Interior, pre-1917 fire. Photo: nycago.org

Largest church choir in Brooklyn, 1908. Photo: nycago.org

Interior, pre-2010 fire. Photo: nycago.org

Interior, pre-2010 fire. Photo: nycago.org

Current interior, 2012. Photo: Corcoran

6 Comment

  • If it’s on the National Register, can it be torn down?

    Or turned into a tower, a la the Hearst Building?

    C:

    • I don’t think they can tear down and rebuild a tower; that’s why the price is so low. Also the developer is obligated to keep the facade true to original-period standards which basically equals double the cost for cosmetic and structural repairs like shutters, windows, roofing etc. However the inside is fair game for whatever the developer wants.

  • Now HERE is something to look at. c

  • rf

    MM, isn’t that the corner of Third AVENUE, rather than Third Street?

  • Brenda from Flatbush

    Often passed it, never seen the interior. Always a shame when a church has to sell off its building…I also wonder what limits landmarking would place on its re-use etc…
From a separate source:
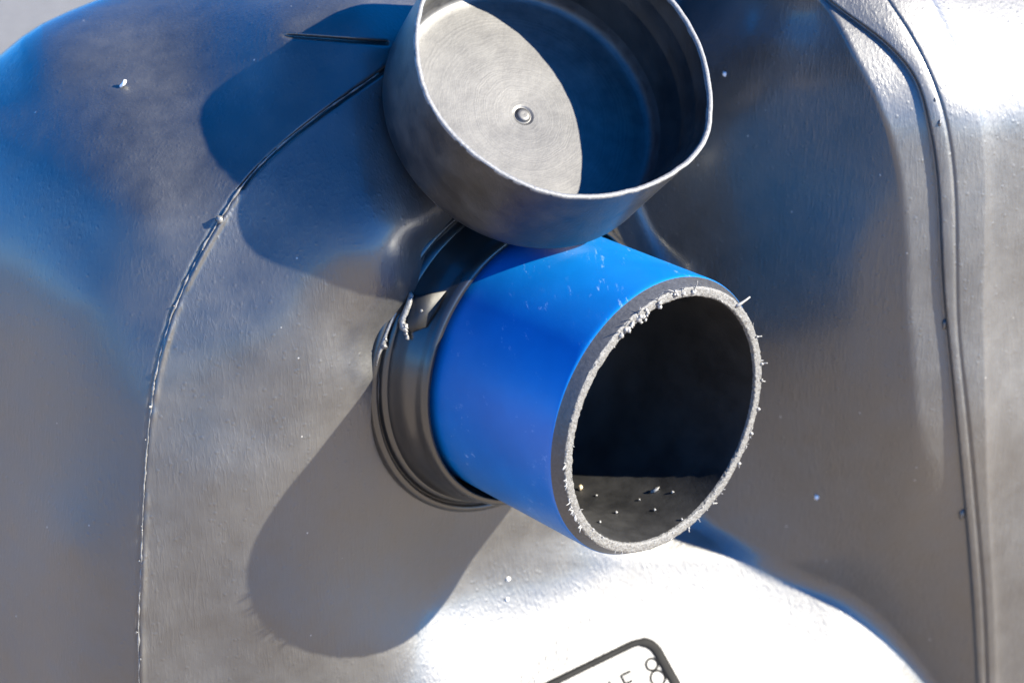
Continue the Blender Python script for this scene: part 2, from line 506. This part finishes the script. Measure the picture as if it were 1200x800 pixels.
def build_tank():
    ny, nx = GX.shape
    Vw = to_world(px(GX, GY, GZ).reshape(-1, 3))
    idx = np.arange(ny * nx).reshape(ny, nx)
    ok = INSIDE[:-1, :-1] & INSIDE[1:, :-1] & INSIDE[:-1, 1:] & INSIDE[1:, 1:]
    q = np.stack([idx[:-1, :-1], idx[1:, :-1], idx[1:, 1:], idx[:-1, 1:]], -1)[ok]
    # open border, carried back and down to the ground so the tank is a closed shell
    e = np.concatenate([q[:, [0, 1]], q[:, [1, 2]], q[:, [2, 3]], q[:, [3, 0]]])
    key = np.sort(e, 1); code = key[:, 0] * (ny * nx) + key[:, 1]
    uniq, first, cnt = np.unique(code, return_index=True, return_counts=True)
    be = e[first[cnt == 1]]
    bv = np.unique(be)
    down = GY.ravel()[bv] > 930
    P = Vw[bv].copy()
    dirn = np.where(down[:, None], np.array([[0, 0.0, -1.]]), np.array([[0, .62, -.78]]))
    t = P[:, 2] / -dirn[:, 2]
    P2 = P + dirn * t[:, None]
    n0 = len(Vw)
    remap = -np.ones(n0, int); remap[bv] = n0 + np.arange(len(bv))
    side = np.stack([be[:, 1], be[:, 0], remap[be[:, 0]], remap[be[:, 1]]], -1)
    V = np.concatenate([Vw, P2]); Fc = np.concatenate([q, side])
    used = np.zeros(len(V), bool); used[Fc.ravel()] = True
    m2 = np.cumsum(used) - 1
    return mesh_obj("tank_body", V[used], m2[Fc], M_TANK, TANK)
BODY = build_tank()

def surf(x, y, lift=0.):
    x = np.asarray(x, float); y = np.asarray(y, float)
    return px(x, y, tank_z(x, y) + lift)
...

  • We’ve got so many underutilized and/or abandoned church buildings in the neighborhood. Many have become an eyesore. At least the physical appearance of this building has been kept in relatively good condition. The church on the corner of 4th Avenue and Pacific Street is a nightmare. Garbage is allowed to collect on every inch of the perimeter which makes for a horrible greeting to Brooklyn as you exit the subway station at this location. As bad as that church is, the church building on the corner of 3rd Avenue and Pacific Street is in even worse condition. Piece of the facade have fallen off and the scaffolding, which has been in place for many years, looks like it is in danger of collapsing, too. Considering that several church buildings in our area have been successfully converted to unique condos I would hope that the same could be done to these buildings.